- Task to complete: Count every line that has the word "scene" in it; give no more than the number.

'''

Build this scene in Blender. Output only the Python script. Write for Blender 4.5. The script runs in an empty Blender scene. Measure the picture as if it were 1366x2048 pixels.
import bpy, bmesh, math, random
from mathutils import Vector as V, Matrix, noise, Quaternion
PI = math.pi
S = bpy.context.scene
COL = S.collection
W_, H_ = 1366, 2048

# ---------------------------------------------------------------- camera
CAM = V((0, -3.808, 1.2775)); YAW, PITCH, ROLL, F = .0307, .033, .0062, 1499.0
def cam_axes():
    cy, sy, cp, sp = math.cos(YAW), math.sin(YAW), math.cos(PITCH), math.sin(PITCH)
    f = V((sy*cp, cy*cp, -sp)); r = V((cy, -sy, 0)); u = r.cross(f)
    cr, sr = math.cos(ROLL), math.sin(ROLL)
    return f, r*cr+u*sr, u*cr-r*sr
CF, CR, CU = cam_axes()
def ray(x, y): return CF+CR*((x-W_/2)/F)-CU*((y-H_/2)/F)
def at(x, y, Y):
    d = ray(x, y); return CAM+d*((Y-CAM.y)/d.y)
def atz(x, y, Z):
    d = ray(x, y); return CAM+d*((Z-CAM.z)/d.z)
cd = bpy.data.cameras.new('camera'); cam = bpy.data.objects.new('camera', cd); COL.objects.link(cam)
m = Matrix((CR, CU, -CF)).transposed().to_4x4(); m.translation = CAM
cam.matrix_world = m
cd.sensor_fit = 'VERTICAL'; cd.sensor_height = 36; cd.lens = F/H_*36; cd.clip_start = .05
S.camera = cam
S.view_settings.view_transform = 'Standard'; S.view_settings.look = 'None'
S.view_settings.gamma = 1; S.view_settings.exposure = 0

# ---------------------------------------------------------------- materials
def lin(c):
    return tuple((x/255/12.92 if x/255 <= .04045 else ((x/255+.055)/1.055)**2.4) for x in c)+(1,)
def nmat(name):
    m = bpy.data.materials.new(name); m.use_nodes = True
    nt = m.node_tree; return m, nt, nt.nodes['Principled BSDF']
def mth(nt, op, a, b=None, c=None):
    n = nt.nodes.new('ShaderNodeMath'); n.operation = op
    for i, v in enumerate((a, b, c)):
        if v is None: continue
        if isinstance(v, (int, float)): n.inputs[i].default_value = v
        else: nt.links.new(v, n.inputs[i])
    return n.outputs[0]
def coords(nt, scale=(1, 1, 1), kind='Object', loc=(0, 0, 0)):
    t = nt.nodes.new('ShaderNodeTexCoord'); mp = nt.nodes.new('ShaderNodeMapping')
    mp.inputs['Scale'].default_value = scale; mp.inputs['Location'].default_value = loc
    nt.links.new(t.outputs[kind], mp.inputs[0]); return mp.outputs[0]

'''

- Answer to this task: 2